The line containing "X, Y = sample(70000, -16, -5, 4.5, 16, lambda" marks the start; return it and every line after it in the listing below, exactly, through the last.

- **Available data**
○ ○ ○
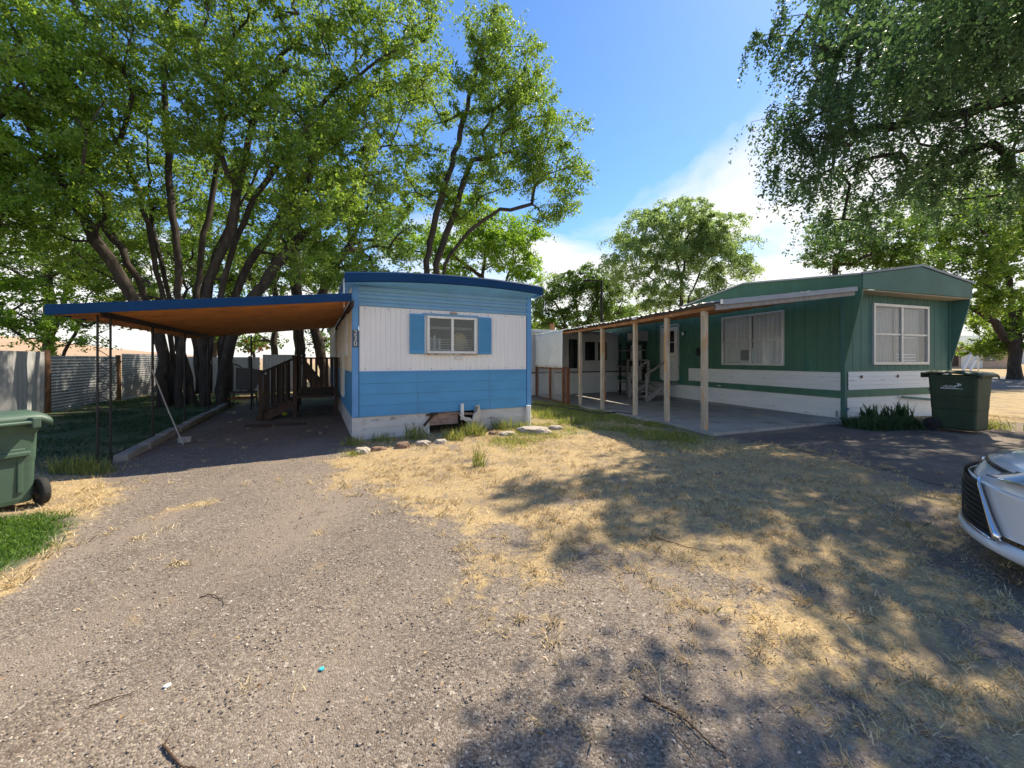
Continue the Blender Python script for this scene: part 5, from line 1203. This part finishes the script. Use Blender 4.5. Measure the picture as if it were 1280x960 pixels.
# broken white fitting and pipes at the skirting
bw = bl_w(2.20, -.12, 0); BR = thing('broken_fitting', 'broken white plastic fitting propped at the torn skirting', 'debris', bw, TH)
f = MB(); f.prism([(-.20, .36), (-.14, .40), (-.10, .31), (.02, .29), (.07, .24), (.10, .36), (.17, .40), (.20, .50), (.12, .52), (.22, .55), (.26, .34), (.20, .20), (.05, .16), (-.08, .22), (-.17, .29)], 'y', -.03, .02); f.build('bracket', mat('fitting_dirty_white', (.52, .49, .43), .6, .25, 9), BR, bevel=.006)
f = MB(); f.beam((.16, .03, .36), (.19, .04, .50), .09, .04); f.beam((0, -.05, .02), (.04, -.05, .22), .16, .06); f.build('bracket_foot', mWoodG, BR, bevel=.01)
o = MB().tube([(0, 0, .25), (0, 0, .58)], .037, 12).build('standpipe', mPvc, None, smooth=False); o.location = bl_w(2.07, -.08, 0); tag(o, 'short white upright pipe on the lower blue siding', 'pipe', 'white pipes on the blue home')
o = MB().tube([(0, 0, 0), (0, 0, .46)], .055, 14).build('standpipe', mPvc, None); o.location = bl_w(3.62, -.09, 0); tag(o, 'white upright pipe at the right corner of the blue home', 'pipe', 'white pipes on the blue home')
# hose
pts = [(662,506),(680,508),(700,509),(722,512),(738,516),(752,518),(770,516),(790,519)]
hp = [G(a, b_) for a, b_ in pts]; hp = [Vector((p.x, p.y, float(gz(p.x, p.y)) + .05)) for p in hp]
o = MB().tube(hp, .022, 8).build('hose', mHose, None, smooth=True); tag(o, 'black hose lying in the grass from the blue home to the patio', 'hose')
o = MB().tube([Vector(G(704, 497)) + Vector((0,0,.02)), Vector(G(715, 497)) + Vector((0,0,.15)), Vector(G(712, 497)) + Vector((-.2,0,.7)), Vector(G(707, 497)) + Vector((-.2,0,1.1))], .015, 6).build('cable', mTarp, None, smooth=True); tag(o, 'pale cable hanging beside the mesh fence', 'cable')
# dirt mound below the fence
# twigs
def twig(pts, label, rad=.006):
    q = []
    for i, (a, b_) in enumerate(pts):
        g = G(a, b_); q.append(Vector((g.x, g.y, float(gmesh_z(g.x, g.y)) + .006 + .004 * (i % 2))))
    Q_ = []
    for i in range(len(q) - 1):
        p0, p1, p2, p3 = q[max(i-1, 0)], q[i], q[i+1], q[min(i+2, len(q)-1)]
        for k in range(5):
            u = k / 5; Q_.append(.5 * ((2*p1) + (p2-p0)*u + (2*p0-5*p1+4*p2-p3)*u*u + (3*p1-p0-3*p2+p3)*u**3) + Vector((0, 0, .003 * math.sin(i * 5 + k * 2.3))))
    q = Q_ + [q[-1]]; rad *= .75
    o = MB().tube(q, [rad * (1 - .6 * i / len(q)) for i in range(len(q))], 6).build('twig', mDirt, None, smooth=True); tag(o, label, 'twig', 'twigs lying on the gravel')
twig([(204,930),(212,940),(222,950),(228,956),(240,955),(258,960)], 'curved black twig at the bottom edge of the gravel', .007)
twig([(205,930),(213,918)], 'tiny twig tip beside the curved black one', .004)
twig([(805,868),(830,882),(850,893),(875,915),(895,932),(905,938)], 'long thin twig in the shadow at the bottom centre', .007)
twig([(250,744),(265,741),(278,747),(280,754)], 'hooked thin twig in the middle of the gravel', .005)
twig([(112,880),(140,872),(172,862)], 'straight thin twig on the gravel at lower left', .004)
twig([(840,912),(858,930),(870,948)], 'short twig beside the long one at the bottom', .004)
twig([(820,672),(860,684),(890,690)], 'thin bent twig on the straw in the middle of the yard', .005)
for (a, b_, s_, m_, lab, nm, ct) in [(402,833,.013,mCyan,'small bright cyan scrap on the gravel','plastic_scrap','scrap'),(209,857,.016,mMark,'small white scrap on the gravel left of centre','paper_scrap','scrap')]:
    g = G(a, b_); o = MB().prism([(-s_,-s_*.5),(s_*.4,-s_*.8),(s_,s_*.2),(s_*.2,s_),(-s_*.7,s_*.5)], 'z', .0, .008).build(nm, m_, None, bevel=.002); o.location = (g.x, g.y, float(gmesh_z(g.x, g.y)) + .002); tag(o, lab, ct)

# ------------------------------------------------------------------ plants, grass, gravel
def blades(name, label, X, Y, hgt, wid, m, seed, lean=.5, kind='stuff', parent=None, base=None, curve=.3, cat=None, group=None):
    r = np.random.default_rng(seed); n = len(X); Z = gmesh_z(X, Y) - .004
    a = r.uniform(0, 2*np.pi, n); h = hgt * r.uniform(.5, 1.4, n); ln = np.clip(np.abs(r.normal(lean, .35, n)), 0, 3)
    dx, dy = np.cos(a), np.sin(a); nrm = np.sqrt(1 + ln ** 2); up = h / nrm; ou = h * ln / nrm
    w = wid * r.uniform(.6, 1.3, n) / 2; b0 = r.uniform(0, 2*np.pi, n); wx, wy = np.cos(b0) * w, np.sin(b0) * w
    B = np.stack([X, Y, Z], -1); T = B + np.stack([dx * ou, dy * ou, up], -1); Mi = B + np.stack([dx * ou * .35, dy * ou * .35, up * .6], -1)
    Wv = np.stack([wx, wy, np.zeros(n)], -1)
    v = np.stack([B - Wv, B + Wv, Mi + Wv * .7, T], 1); v[:, 3] = T; v2 = np.stack([B - Wv, B + Wv, Mi + Wv * .8, T, Mi - Wv * .8], 1)
    tint = np.clip(r.normal(.5, .27, n), 0, 1)
    pos = (base if base is not None else np.zeros(3))
    o = mesh_np(name, v2.reshape(-1, 3) - pos, 5, m, parent, tint=tint)
    tag(o, label, cat, group, kind)
    return o
def sample(n, x0, x1, y0, y1, dens, seed, ypow=1.0):
    r = np.random.default_rng(seed); X = r.uniform(x0, x1, n); Y = y0 + (y1 - y0) * r.uniform(0, 1, n) ** ypow
    px = 640 + X / Y * F; k = (px > -60) & (px < 1340); X, Y = X[k], Y[k]; keep = r.uniform(0, 1, len(X)) < dens(X, Y); return X[keep], Y[keep]
def d_straw(X, Y):
    dry, grn, g2 = masks(X, Y); c = sstep(.42, .62, fbm(X, Y, 5, 201)) * .85 + .15
    drive = sdist(np.array([[5.2,7.2],[9.3,9.3],[13,7.6],[10.5,5.0],[8,5.2],[6,6]]), X, Y) > 0
    hide = (sdist(np.array([[-2.9,7],[0.42,8.7],[-5,19],[-9,17]]), X, Y) > -.02) | (sdist(np.array([[3.8,7.45],[8.1,9.2],[12.2,10.6],[8,23],[-1,21]]), X, Y) > 0)
    return np.where(drive | hide, 0, sstep(.15, .8, dry) * c * (1 - grn))
X, Y = sample(420000, -9, 13, 1.5, 11, d_straw, 301, 1.25)
blades('dry_grass', 'dry straw coloured grass over the yard', X, Y, .042, .0048, lfSt, 302, lean=1.6)
cX, cY = sample(15000, -9, 13, 1.4, 11, lambda X, Y: np.clip(masks(X, Y)[0] * 1.1 + .03, 0, 1) * (d_straw(X, Y) + .05 > .02) * (.12 + .88 * sstep(.45, .62, fbm(X, Y, 1.8, 233))), 313, 1.25)
r3 = np.random.default_rng(314); k3 = r3.integers(6, 26, len(cX)); X = np.repeat(cX, k3) + r3.normal(0, .022, k3.sum()); Y = np.repeat(cY, k3) + r3.normal(0, .022, k3.sum())
blades('dry_grass_tufts', 'matted tufts of dead grass over the yard', X, Y, .062, .005, lfSt, 315, lean=1.1)
X, Y = sample(60000, -9, 13, 1.5, 11, lambda X, Y: d_straw(X, Y) * sstep(.55, .7, fbm(X, Y, .8, 207)), 303, 1.1)
blades('green_grass', 'sparse green grass among the straw', X, Y, .06, .006, lfGr, 304, lean=.8)
def d_lawn(X, Y): return masks(X, Y)[1] * sstep(3, 5, Y) * .8
lp = lambda X, Y: sstep(-.10, .22, sdist(lawn_poly, X, Y) + .35 * (fbm(X, Y, 4, 241) - .5)) * (.35 + .65 * fbm(X, Y, 6, 251))
X, Y = sample(150000, -7, -2.4, 1.8, 4.5, lp, 305); blades('lawn_grass', 'bright green turf patch by the left bin', X, Y, .045, .006, lfLawn, 306, lean=.8)
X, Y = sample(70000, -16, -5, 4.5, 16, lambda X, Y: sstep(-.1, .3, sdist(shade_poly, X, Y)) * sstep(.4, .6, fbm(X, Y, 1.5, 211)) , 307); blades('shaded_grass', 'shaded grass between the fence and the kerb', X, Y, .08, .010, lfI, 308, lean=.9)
def d_yg(X, Y):
    hide = (sdist(np.array([[-2.9,7],[0.42,8.7],[-5,19],[-9,17]]), X, Y) > -.02) | (sdist(np.array([[3.85,7.5],[8.1,9.2],[12.2,10.6],[8,23],[1.0,17.5]]), X, Y) > 0)
    return np.where(hide, 0, masks(X, Y)[2])
X, Y = sample(130000, -1.5, 5.5, 5.5, 14, lambda X, Y: d_yg(X, Y) * sstep(.38, .58, fbm(X, Y, 2.2, 231)), 309); blades('green_grass', 'yellow green grass between the mobile homes', X, Y, .075, .008, lfGr, 310, lean=.7)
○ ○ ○
- **Solution**
X, Y = sample(70000, -16, -5, 4.5, 16, lambda X, Y: sstep(-.1, .3, sdist(shade_poly, X, Y)) * sstep(.4, .6, fbm(X, Y, 1.5, 211)) , 307); blades('shaded_grass', 'shaded grass between the fence and the kerb', X, Y, .08, .010, lfI, 308, lean=.9)
def d_yg(X, Y):
    hide = (sdist(np.array([[-2.9,7],[0.42,8.7],[-5,19],[-9,17]]), X, Y) > -.02) | (sdist(np.array([[3.85,7.5],[8.1,9.2],[12.2,10.6],[8,23],[1.0,17.5]]), X, Y) > 0)
    return np.where(hide, 0, masks(X, Y)[2])
X, Y = sample(130000, -1.5, 5.5, 5.5, 14, lambda X, Y: d_yg(X, Y) * sstep(.38, .58, fbm(X, Y, 2.2, 231)), 309); blades('green_grass', 'yellow green grass between the mobile homes', X, Y, .075, .008, lfGr, 310, lean=.7)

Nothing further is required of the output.